### Requirements
Please copy all the lines that follow, word for word.

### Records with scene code

•••

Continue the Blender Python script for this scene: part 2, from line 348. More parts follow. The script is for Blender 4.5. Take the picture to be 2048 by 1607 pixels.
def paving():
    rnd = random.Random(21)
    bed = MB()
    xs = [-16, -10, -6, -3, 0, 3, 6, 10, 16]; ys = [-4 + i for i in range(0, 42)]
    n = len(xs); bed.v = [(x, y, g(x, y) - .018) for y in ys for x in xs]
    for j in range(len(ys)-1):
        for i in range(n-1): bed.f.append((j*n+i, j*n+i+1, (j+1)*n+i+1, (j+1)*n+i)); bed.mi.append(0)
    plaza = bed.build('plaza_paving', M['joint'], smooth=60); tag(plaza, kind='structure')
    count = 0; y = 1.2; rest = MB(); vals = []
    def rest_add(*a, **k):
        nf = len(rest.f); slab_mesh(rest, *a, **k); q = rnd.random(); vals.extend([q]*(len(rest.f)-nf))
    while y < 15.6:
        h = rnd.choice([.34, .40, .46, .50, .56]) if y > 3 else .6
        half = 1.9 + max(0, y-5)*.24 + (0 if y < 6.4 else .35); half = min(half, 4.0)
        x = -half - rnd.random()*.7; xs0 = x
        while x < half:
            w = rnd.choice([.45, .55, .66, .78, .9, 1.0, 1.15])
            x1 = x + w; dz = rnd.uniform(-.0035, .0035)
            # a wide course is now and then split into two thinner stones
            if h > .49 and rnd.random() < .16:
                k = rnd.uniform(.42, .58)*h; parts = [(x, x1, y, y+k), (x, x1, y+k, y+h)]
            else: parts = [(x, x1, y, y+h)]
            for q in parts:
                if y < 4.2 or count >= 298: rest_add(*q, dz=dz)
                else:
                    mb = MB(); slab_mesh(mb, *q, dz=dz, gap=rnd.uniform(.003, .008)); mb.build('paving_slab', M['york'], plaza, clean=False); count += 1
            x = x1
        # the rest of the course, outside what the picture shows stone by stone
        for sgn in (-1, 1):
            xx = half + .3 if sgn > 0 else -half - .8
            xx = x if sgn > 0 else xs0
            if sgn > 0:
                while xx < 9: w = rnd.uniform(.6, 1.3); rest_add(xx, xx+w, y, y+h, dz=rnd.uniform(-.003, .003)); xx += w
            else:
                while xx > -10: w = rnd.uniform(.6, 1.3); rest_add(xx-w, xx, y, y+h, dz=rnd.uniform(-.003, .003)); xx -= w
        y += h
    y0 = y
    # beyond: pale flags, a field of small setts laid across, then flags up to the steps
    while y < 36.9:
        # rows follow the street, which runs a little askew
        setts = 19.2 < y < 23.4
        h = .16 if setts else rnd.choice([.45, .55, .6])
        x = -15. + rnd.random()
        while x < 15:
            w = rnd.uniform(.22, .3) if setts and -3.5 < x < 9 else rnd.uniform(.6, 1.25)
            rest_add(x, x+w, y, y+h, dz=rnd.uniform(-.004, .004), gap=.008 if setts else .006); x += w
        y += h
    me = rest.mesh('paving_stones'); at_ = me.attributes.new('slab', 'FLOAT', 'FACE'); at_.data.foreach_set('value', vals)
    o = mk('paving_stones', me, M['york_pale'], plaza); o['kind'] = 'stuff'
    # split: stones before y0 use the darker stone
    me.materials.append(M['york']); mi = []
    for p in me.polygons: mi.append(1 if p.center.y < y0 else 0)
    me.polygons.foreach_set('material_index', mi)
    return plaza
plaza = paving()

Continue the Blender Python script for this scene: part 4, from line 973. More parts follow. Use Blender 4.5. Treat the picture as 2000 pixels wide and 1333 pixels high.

•••

### Response to this exercise
Continue the Blender Python script for this scene: part 2, from line 348. More parts follow. The script is for Blender 4.5. Take the picture to be 2048 by 1607 pixels.
def paving():
    rnd = random.Random(21)
    bed = MB()
    xs = [-16, -10, -6, -3, 0, 3, 6, 10, 16]; ys = [-4 + i for i in range(0, 42)]
    n = len(xs); bed.v = [(x, y, g(x, y) - .018) for y in ys for x in xs]
    for j in range(len(ys)-1):
        for i in range(n-1): bed.f.append((j*n+i, j*n+i+1, (j+1)*n+i+1, (j+1)*n+i)); bed.mi.append(0)
    plaza = bed.build('plaza_paving', M['joint'], smooth=60); tag(plaza, kind='structure')
    count = 0; y = 1.2; rest = MB(); vals = []
    def rest_add(*a, **k):
        nf = len(rest.f); slab_mesh(rest, *a, **k); q = rnd.random(); vals.extend([q]*(len(rest.f)-nf))
    while y < 15.6:
        h = rnd.choice([.34, .40, .46, .50, .56]) if y > 3 else .6
        half = 1.9 + max(0, y-5)*.24 + (0 if y < 6.4 else .35); half = min(half, 4.0)
        x = -half - rnd.random()*.7; xs0 = x
        while x < half:
            w = rnd.choice([.45, .55, .66, .78, .9, 1.0, 1.15])
            x1 = x + w; dz = rnd.uniform(-.0035, .0035)
            # a wide course is now and then split into two thinner stones
            if h > .49 and rnd.random() < .16:
                k = rnd.uniform(.42, .58)*h; parts = [(x, x1, y, y+k), (x, x1, y+k, y+h)]
            else: parts = [(x, x1, y, y+h)]
            for q in parts:
                if y < 4.2 or count >= 298: rest_add(*q, dz=dz)
                else:
                    mb = MB(); slab_mesh(mb, *q, dz=dz, gap=rnd.uniform(.003, .008)); mb.build('paving_slab', M['york'], plaza, clean=False); count += 1
            x = x1
        # the rest of the course, outside what the picture shows stone by stone
        for sgn in (-1, 1):
            xx = half + .3 if sgn > 0 else -half - .8
            xx = x if sgn > 0 else xs0
            if sgn > 0:
                while xx < 9: w = rnd.uniform(.6, 1.3); rest_add(xx, xx+w, y, y+h, dz=rnd.uniform(-.003, .003)); xx += w
            else:
                while xx > -10: w = rnd.uniform(.6, 1.3); rest_add(xx-w, xx, y, y+h, dz=rnd.uniform(-.003, .003)); xx -= w
        y += h
    y0 = y
    # beyond: pale flags, a field of small setts laid across, then flags up to the steps
    while y < 36.9:
        # rows follow the street, which runs a little askew
        setts = 19.2 < y < 23.4
        h = .16 if setts else rnd.choice([.45, .55, .6])
        x = -15. + rnd.random()
        while x < 15:
            w = rnd.uniform(.22, .3) if setts and -3.5 < x < 9 else rnd.uniform(.6, 1.25)
            rest_add(x, x+w, y, y+h, dz=rnd.uniform(-.004, .004), gap=.008 if setts else .006); x += w
        y += h
    me = rest.mesh('paving_stones'); at_ = me.attributes.new('slab', 'FLOAT', 'FACE'); at_.data.foreach_set('value', vals)
    o = mk('paving_stones', me, M['york_pale'], plaza); o['kind'] = 'stuff'
    # split: stones before y0 use the darker stone
    me.materials.append(M['york']); mi = []
    for p in me.polygons: mi.append(1 if p.center.y < y0 else 0)
    me.polygons.foreach_set('material_index', mi)
    return plaza
plaza = paving()

Continue the Blender Python script for this scene: part 4, from line 973. More parts follow. Use Blender 4.5. Treat the picture as 2000 pixels wide and 1333 pixels high.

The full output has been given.